__Dataset extract__.

########

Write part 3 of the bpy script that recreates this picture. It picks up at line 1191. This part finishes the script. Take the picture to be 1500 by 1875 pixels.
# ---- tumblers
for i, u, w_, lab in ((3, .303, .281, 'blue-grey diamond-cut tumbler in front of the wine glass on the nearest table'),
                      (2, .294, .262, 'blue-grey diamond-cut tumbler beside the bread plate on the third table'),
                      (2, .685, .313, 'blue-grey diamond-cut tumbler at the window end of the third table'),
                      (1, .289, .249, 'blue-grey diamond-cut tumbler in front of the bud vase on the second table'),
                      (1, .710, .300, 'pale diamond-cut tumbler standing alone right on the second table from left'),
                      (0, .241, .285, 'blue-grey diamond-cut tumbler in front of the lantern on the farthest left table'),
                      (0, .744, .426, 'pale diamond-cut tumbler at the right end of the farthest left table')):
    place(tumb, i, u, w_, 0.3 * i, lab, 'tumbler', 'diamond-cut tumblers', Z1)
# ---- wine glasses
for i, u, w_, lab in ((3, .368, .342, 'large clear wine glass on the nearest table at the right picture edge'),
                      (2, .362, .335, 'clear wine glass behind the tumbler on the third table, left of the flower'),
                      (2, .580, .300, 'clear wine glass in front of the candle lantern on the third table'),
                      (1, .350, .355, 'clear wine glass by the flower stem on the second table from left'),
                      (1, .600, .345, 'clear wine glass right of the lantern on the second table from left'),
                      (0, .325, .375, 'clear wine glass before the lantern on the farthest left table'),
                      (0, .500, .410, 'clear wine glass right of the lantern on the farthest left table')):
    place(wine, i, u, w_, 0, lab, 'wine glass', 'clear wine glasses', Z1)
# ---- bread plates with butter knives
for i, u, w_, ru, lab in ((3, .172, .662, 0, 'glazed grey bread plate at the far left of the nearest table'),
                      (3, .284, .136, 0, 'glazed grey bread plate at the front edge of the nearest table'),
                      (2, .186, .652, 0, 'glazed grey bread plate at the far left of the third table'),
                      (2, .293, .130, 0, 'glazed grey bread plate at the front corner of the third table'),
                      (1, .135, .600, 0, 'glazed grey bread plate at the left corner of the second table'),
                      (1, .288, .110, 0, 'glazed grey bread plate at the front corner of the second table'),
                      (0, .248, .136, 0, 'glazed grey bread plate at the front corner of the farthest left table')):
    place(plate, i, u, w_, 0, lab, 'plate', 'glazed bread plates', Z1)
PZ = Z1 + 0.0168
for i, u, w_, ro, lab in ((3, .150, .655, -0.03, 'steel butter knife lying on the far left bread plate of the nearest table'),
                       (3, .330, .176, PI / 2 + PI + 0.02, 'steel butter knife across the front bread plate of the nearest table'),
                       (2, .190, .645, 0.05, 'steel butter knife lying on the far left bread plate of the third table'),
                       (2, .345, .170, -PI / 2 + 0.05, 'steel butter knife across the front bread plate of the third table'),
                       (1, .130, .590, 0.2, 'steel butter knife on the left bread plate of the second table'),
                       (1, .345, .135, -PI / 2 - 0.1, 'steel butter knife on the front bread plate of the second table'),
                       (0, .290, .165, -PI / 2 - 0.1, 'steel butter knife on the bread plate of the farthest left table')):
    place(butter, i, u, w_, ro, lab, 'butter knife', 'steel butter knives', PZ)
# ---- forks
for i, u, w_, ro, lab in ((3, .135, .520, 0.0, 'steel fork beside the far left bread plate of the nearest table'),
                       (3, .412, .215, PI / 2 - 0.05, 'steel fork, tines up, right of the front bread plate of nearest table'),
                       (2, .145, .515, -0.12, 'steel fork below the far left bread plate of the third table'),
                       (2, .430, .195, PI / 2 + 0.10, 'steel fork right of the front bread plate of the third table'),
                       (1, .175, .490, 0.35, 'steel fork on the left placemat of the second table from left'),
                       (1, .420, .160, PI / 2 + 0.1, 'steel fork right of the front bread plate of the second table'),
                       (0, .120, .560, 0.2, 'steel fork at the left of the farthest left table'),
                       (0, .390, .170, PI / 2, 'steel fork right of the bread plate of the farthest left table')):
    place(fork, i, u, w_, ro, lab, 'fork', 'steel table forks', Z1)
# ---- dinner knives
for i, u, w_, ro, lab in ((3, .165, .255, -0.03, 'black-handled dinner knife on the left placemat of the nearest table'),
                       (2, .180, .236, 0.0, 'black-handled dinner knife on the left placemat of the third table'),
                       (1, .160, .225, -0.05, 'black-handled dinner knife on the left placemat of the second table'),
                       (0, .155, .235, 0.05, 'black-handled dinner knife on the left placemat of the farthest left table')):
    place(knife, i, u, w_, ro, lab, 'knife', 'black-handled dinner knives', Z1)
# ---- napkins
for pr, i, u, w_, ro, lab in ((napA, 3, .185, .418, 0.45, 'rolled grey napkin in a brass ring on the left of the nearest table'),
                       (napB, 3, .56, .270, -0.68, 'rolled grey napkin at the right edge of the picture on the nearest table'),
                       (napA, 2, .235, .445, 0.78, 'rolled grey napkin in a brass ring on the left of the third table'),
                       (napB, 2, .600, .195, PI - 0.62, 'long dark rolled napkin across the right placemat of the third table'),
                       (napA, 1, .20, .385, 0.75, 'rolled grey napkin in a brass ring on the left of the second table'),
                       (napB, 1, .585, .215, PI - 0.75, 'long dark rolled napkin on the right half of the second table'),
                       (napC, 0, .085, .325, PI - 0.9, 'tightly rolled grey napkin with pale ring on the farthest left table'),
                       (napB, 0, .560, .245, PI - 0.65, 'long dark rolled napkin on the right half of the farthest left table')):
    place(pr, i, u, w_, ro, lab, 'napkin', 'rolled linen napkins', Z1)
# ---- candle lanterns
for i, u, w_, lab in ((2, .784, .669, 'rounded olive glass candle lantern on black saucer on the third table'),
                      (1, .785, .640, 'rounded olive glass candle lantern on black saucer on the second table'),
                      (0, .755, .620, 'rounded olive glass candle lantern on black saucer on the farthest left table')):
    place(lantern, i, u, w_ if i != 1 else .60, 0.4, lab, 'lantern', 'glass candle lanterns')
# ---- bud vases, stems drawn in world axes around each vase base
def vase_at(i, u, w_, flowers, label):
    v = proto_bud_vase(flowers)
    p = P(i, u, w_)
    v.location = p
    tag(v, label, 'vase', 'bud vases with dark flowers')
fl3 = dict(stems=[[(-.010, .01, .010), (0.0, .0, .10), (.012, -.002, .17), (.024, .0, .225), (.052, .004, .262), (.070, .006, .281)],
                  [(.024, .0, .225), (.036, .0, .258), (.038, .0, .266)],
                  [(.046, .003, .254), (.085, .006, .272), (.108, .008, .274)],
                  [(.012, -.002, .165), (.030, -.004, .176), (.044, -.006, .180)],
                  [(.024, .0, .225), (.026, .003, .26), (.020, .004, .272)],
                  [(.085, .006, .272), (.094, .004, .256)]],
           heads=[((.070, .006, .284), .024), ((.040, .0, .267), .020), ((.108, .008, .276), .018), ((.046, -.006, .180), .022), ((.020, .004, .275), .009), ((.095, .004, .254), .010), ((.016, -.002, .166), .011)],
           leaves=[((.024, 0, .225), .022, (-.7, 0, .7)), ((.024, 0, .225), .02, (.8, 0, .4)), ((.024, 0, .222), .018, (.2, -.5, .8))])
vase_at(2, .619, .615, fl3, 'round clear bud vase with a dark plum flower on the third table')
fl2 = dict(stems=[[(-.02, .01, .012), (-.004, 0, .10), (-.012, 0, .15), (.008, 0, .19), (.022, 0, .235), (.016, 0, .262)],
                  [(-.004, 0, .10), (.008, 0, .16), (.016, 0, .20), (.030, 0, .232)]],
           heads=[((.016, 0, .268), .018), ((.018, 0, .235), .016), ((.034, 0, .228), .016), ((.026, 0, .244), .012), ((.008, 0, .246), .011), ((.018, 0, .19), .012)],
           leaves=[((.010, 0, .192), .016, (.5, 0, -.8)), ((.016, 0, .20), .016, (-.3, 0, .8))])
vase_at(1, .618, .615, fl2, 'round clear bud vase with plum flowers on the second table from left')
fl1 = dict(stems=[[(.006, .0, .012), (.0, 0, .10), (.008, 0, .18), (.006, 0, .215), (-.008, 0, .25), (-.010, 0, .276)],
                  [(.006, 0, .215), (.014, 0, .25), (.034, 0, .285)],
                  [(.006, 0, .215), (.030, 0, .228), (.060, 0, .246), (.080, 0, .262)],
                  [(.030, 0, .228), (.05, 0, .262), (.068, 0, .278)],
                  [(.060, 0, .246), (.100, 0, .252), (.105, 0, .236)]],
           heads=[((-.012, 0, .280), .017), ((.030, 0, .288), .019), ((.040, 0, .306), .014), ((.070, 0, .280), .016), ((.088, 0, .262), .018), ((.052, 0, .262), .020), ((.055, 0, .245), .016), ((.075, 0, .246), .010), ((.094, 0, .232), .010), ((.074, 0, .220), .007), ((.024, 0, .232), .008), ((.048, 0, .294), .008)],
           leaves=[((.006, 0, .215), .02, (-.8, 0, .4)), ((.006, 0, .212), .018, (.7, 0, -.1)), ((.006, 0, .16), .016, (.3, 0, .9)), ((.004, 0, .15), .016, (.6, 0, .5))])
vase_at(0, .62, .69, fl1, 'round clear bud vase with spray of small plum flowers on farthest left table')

########

Copy each line above that contains the word "picture".

__Exercise answer__.
Write part 3 of the bpy script that recreates this picture. It picks up at line 1191. This part finishes the script. Take the picture to be 1500 by 1875 pixels.
for i, u, w_, lab in ((3, .368, .342, 'large clear wine glass on the nearest table at the right picture edge'),
                       (napB, 3, .56, .270, -0.68, 'rolled grey napkin at the right edge of the picture on the nearest table'),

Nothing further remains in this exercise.